Note: This press release does not constitute an offer of any securities for sale. This press release has been prepared for the purpose of publicly announcing that the Company has resolved matters relating to the issuance of new shares and the secondary offering of its shares and not for the purpose of soliciting investment or engaging in any other similar activities. This press release is not an offer of securities for sale in the United States. The securities referred to above have not been, and will not be, registered under the United States Securities Act of 1933, as amended (the "Securities Act"). The securities may not be offered or sold in the United States absent registration or an exemption from registration under the Securities Act.

About IIJ

Founded in 1992, Internet Initiative Japan Inc. is one of Japan's leading Internet-access and comprehensive network solutions providers. IIJ and its group companies provide total network solutions that mainly cater to high-end corporate customers. The company's services include high-quality systems integration and security services, Internet access, and cloud computing. Moreover, the company has built one of the largest Internet backbone networks in Japan that is connected to the United States and the United Kingdom. IIJ listed on NASDAQ in 1999 and on the First Section of the Tokyo Stock Exchange in 2006. For more information about IIJ, visit the IIJ Web site at http://www.iij.ad.jp/en/.
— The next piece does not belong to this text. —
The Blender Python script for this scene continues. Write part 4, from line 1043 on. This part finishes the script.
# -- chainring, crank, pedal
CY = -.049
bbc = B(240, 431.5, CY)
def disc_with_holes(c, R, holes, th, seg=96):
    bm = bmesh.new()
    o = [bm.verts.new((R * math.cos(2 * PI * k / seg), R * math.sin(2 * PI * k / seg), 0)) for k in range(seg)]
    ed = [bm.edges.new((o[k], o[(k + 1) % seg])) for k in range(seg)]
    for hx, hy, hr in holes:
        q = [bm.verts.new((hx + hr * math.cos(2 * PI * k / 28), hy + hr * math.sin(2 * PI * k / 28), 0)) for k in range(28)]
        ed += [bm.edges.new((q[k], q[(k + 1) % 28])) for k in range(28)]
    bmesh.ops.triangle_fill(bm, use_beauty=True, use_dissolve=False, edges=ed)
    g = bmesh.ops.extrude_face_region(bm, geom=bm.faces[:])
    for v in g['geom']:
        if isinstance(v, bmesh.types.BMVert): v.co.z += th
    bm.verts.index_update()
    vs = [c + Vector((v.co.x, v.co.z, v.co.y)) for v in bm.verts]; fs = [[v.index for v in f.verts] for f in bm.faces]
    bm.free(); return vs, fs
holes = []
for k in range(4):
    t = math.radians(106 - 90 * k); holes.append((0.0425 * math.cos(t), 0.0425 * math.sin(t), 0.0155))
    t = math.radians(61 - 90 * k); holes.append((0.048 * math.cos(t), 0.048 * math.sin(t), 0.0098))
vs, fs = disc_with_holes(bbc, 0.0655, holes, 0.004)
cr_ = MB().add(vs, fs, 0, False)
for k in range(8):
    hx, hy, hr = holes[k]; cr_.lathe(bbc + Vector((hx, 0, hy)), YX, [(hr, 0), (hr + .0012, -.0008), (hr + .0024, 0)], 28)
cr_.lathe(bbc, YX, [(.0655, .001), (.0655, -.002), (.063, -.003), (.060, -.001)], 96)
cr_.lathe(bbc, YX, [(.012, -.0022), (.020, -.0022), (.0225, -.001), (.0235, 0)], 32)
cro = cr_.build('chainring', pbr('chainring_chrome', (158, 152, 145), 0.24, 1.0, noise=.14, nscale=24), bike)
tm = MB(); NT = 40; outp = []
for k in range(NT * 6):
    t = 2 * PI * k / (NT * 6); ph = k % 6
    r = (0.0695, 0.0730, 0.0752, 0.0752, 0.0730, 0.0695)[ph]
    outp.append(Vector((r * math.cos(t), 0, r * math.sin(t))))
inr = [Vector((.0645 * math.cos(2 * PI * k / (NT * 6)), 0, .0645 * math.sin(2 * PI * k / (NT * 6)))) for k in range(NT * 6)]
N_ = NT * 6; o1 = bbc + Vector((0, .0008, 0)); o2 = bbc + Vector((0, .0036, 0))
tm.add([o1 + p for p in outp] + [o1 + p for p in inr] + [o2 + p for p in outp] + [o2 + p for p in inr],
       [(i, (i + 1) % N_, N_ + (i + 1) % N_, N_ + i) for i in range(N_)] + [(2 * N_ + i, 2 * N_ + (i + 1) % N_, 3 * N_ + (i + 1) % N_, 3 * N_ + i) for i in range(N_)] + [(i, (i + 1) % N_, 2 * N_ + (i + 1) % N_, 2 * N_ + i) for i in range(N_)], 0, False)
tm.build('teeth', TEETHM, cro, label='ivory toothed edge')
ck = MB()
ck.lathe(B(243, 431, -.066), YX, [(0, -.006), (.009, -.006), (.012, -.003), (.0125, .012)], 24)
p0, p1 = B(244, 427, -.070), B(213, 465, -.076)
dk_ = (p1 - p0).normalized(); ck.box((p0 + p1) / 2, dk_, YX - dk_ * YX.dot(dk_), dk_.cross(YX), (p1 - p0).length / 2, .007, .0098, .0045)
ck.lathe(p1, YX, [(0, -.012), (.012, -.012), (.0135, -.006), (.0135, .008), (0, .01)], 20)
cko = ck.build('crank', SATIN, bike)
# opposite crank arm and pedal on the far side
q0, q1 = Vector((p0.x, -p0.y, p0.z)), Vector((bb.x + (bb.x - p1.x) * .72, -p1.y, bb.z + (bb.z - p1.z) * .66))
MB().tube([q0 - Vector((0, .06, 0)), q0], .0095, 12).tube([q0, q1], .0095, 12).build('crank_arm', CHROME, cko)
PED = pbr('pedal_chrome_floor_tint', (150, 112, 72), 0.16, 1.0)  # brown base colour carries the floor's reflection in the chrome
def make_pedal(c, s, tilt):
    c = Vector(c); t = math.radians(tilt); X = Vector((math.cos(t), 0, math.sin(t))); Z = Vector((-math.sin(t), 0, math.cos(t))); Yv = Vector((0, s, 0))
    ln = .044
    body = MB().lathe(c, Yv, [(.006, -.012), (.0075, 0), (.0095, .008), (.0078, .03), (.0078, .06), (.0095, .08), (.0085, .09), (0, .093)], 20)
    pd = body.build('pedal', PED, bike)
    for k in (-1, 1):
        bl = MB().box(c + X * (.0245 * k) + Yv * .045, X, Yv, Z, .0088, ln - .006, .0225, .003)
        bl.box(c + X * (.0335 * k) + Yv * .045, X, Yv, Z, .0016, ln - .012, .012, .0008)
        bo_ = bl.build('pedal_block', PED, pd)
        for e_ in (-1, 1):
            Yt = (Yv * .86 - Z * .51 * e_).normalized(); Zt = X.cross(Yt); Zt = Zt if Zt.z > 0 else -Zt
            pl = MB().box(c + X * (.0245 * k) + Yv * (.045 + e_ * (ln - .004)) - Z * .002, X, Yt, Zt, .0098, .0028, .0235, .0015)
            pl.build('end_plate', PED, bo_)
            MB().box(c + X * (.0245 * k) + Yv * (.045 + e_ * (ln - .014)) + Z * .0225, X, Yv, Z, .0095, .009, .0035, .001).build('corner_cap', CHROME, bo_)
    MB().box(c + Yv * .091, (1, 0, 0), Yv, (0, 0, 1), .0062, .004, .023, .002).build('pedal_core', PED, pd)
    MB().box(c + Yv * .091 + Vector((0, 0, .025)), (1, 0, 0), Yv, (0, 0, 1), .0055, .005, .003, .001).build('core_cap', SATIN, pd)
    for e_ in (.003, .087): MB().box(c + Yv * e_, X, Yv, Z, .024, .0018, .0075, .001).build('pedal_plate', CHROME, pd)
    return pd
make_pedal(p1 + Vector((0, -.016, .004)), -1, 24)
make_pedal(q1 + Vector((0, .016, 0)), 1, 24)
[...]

The statements within this release contain forward-looking statements about our future plans that involve risk and uncertainty. These statements may differ materially from actual future events or results. Readers are referred to the documents furnished by Internet Initiative Japan Inc. with the SEC, specifically the most recent reports on Forms 20-F and 6-K, which identify important risk factors that could cause actual results to differ from those contained in the forward-looking statements.